Part of the cash generated by the stock offering will fuel the launch of an advertising blitz designed to win new customers as quickly as possible. Although this turn of events hardly comes as a surprise to observers of the online travel services company, the level of intensity might raise more than a few eyebrows in the business.
“Within a year, we will dominate our competitors,” Orton predicted. Preview’s multi-million dollar infusion comes at a bad time for its two biggest rivals, Microsoft’s Expedia and Sabre’s Travelocity. The decision to shut down Mungo Park suggests that Microsoft is “still trying to decide who it is going to be,” Orton said.
Meanwhile, Sabre is poised to become a victim of its own success as the industry asks itself “if it wants a CRS to be distributing travel online at the same time,” he added.
Those are harsh words from a company valued at about $125 million that hasn’t turned a profit since going into online travel.
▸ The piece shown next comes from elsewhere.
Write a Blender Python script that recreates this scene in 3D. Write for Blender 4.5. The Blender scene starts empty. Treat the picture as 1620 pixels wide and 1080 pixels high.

But consider its role model: The underdog-turned-superstar of the online world, AOL. Travel services sold through AOL represented 92 percent of Preview Travel’s online revenues for the first three months of 1997 and 79 percent for the second three months, according to its preliminary prospectus to investors. After the stock offering, which sold just less than a quarter of the company to investors, AOL remains its largest single shareholder.
“AOL is our inspiration, and we’ve learned a lot from them,” says Orton. “We made our bet on AOL when they were the third-largest commercial online service, behind CompuServe and Prodigy. They took on Microsoft and beat them back into submission.”
As Orton sees it, Preview is now in a similar three-way “horse race for market dominance.” Winning will depend on Microsoft and Sabre continuing to have problems, and Preview solving some of its own.
Topping the list of Preview’s troubles is its lack of profitability. Any hopes that the company might end the year in the black were dashed by the recent airline commission cuts. Orton said that analysts were concerned with Preview’s performance, but he said his plans to show a better return soon were warmly received by the investment community during his presentations.
Another big question is how successful Preview’s marketing and dealmaking moves will be. Although he would not elaborate on how the IPO money would be spent-except to say that the company was testing a series of television spots-Orton seemed to imply that he might rely on a scattershot, AOL-style “disk in every mailbox” approach to attracting new clients.
It remains to be seen how receptive travelers would be to that kind of strategy. Investors are treading water in the meantime, which in itself is a problem for the company’s morale. Preview’s stock didn’t have the customary aftermarket bounce of several points that follows an initial public offering, and its share price has held steady at or below its offering price since it went on sale.
But Orton is shrugging off those concerns for now. “We’re not watching our stock price from day to day,” he said. “We’re extremely aggressive, extremely flexible, and I really like our competitive position.”